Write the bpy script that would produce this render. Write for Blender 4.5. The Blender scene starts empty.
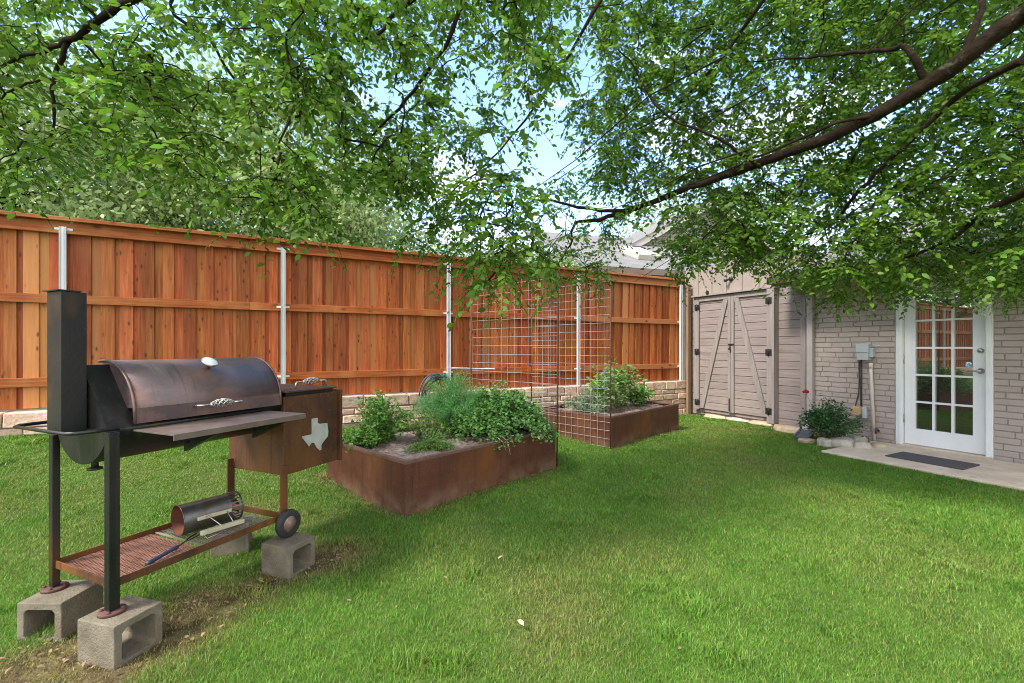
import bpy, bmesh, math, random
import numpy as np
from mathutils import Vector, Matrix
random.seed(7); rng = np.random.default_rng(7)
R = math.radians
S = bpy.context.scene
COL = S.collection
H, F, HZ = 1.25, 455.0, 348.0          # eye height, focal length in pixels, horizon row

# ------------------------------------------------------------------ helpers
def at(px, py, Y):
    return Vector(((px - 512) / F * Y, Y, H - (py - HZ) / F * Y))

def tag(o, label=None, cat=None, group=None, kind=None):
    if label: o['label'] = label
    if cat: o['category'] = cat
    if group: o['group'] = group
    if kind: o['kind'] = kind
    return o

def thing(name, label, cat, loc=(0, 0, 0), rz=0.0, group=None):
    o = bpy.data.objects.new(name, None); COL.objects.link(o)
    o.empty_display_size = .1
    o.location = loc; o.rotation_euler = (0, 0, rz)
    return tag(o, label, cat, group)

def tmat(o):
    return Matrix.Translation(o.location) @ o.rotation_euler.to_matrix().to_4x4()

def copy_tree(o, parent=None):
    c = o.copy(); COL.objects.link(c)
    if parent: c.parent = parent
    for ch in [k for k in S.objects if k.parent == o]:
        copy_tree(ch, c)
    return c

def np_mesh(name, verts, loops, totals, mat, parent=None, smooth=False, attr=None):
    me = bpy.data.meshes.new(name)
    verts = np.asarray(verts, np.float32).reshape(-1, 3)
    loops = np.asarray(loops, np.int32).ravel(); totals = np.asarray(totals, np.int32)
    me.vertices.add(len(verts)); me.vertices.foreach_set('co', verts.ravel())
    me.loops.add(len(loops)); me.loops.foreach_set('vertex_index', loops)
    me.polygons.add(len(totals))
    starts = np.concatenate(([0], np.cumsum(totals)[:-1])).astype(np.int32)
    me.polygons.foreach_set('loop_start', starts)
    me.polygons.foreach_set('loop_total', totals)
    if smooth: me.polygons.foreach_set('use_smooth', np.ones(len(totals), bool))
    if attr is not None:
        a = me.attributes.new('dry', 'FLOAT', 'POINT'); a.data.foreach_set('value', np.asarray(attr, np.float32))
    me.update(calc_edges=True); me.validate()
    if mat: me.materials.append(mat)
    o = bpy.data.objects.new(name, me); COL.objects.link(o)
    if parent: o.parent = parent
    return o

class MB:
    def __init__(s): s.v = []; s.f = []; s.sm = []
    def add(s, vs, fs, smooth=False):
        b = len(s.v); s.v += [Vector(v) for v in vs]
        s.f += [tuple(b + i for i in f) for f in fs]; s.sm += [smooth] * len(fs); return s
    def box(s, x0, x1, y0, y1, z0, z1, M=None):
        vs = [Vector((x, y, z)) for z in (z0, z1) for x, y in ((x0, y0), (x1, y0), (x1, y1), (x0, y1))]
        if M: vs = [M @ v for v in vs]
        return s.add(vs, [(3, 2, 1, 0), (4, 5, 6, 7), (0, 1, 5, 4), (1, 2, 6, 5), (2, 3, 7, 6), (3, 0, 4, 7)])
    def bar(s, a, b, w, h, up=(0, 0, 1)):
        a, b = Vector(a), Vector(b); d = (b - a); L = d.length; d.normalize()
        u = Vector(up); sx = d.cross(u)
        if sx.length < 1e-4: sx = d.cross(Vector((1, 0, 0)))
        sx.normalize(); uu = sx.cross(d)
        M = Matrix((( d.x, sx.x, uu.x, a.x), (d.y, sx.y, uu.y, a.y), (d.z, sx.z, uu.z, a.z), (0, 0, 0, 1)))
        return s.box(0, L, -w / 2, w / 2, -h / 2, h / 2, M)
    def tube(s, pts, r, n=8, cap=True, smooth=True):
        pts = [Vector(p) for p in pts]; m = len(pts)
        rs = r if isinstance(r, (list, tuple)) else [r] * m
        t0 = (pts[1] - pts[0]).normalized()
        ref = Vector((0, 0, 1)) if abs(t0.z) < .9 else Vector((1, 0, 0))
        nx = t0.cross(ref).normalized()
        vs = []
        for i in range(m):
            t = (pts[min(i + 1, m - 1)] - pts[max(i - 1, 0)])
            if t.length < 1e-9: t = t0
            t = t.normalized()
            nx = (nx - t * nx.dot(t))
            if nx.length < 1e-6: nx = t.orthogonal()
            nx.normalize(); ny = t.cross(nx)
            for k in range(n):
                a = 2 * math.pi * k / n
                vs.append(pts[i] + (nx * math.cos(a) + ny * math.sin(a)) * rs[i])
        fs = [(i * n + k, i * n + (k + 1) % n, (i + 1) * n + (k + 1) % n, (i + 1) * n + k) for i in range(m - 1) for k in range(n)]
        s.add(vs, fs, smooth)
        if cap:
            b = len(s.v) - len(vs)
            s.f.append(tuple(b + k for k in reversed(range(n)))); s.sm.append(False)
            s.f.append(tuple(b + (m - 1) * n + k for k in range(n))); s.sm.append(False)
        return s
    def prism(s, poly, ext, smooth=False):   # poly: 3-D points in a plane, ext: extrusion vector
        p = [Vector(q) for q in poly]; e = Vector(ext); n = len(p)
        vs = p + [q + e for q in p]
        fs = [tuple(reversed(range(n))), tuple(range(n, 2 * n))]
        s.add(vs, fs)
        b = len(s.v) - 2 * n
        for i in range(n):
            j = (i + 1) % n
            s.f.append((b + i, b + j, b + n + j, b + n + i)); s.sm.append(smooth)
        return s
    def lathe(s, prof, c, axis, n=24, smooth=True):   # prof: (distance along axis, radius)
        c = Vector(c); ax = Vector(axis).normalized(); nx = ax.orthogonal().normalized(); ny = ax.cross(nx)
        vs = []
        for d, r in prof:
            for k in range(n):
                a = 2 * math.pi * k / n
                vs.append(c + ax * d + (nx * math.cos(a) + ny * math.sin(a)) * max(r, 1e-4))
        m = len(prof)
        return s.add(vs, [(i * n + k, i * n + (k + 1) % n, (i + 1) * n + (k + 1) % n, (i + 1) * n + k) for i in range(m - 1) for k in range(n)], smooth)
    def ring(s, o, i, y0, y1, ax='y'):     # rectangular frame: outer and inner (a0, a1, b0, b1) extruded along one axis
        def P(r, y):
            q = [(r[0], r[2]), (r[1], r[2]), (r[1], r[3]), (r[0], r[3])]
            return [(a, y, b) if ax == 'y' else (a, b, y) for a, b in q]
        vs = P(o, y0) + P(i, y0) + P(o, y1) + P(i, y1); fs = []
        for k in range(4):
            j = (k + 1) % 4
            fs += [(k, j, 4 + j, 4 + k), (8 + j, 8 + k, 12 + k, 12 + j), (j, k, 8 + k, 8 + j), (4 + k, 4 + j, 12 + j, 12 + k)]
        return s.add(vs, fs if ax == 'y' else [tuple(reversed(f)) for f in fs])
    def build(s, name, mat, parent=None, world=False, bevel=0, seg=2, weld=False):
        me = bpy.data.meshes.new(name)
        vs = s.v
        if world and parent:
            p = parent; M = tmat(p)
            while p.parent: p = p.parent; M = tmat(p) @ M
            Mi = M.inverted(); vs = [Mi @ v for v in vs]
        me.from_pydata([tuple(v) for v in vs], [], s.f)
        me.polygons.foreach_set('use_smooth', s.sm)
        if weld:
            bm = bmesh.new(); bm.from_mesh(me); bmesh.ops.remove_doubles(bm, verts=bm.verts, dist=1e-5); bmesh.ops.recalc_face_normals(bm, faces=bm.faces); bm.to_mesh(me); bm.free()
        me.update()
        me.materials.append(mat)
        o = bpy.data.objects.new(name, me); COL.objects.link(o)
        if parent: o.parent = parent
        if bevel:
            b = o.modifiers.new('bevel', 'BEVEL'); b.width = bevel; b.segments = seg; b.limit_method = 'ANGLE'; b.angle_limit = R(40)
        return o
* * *
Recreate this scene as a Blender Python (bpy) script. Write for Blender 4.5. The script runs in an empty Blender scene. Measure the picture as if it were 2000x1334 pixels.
...
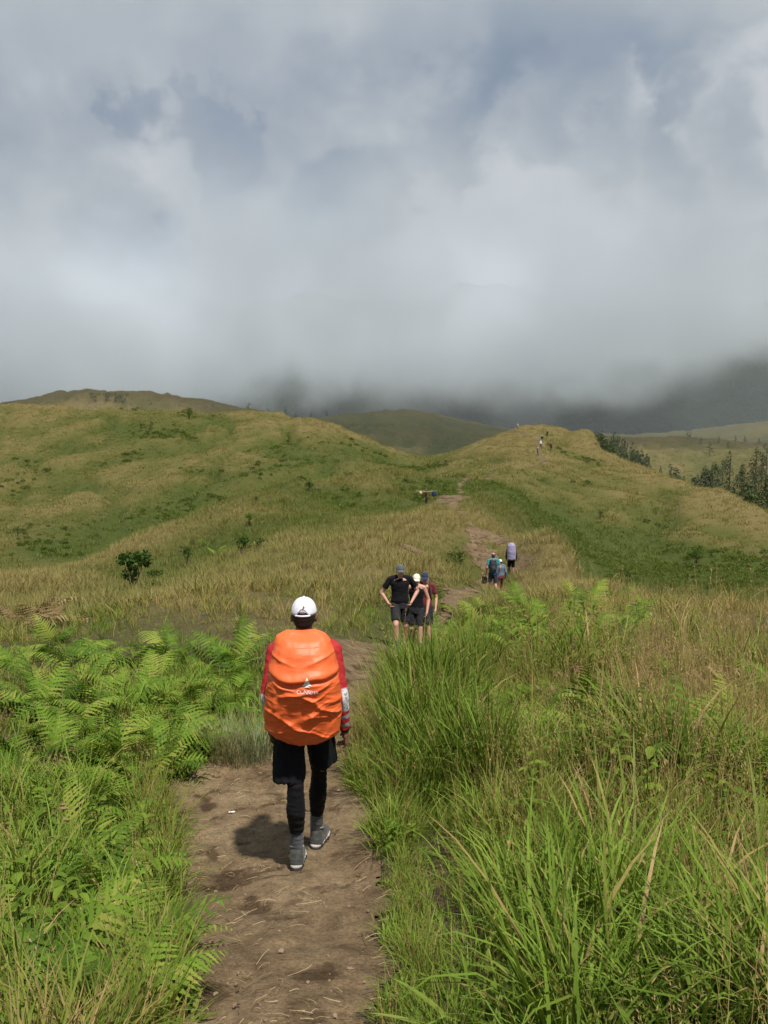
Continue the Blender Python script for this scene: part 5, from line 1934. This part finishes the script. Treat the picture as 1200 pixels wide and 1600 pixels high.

## Task
Collect each line of the entries that has the word "Write", copying it in full.

## Result of this task
Write the bpy script that would produce this render. Write for Blender 4.5. The Blender scene starts empty.
Recreate this scene as a Blender Python (bpy) script. Write for Blender 4.5. The script runs in an empty Blender scene. Measure the picture as if it were 2000x1334 pixels.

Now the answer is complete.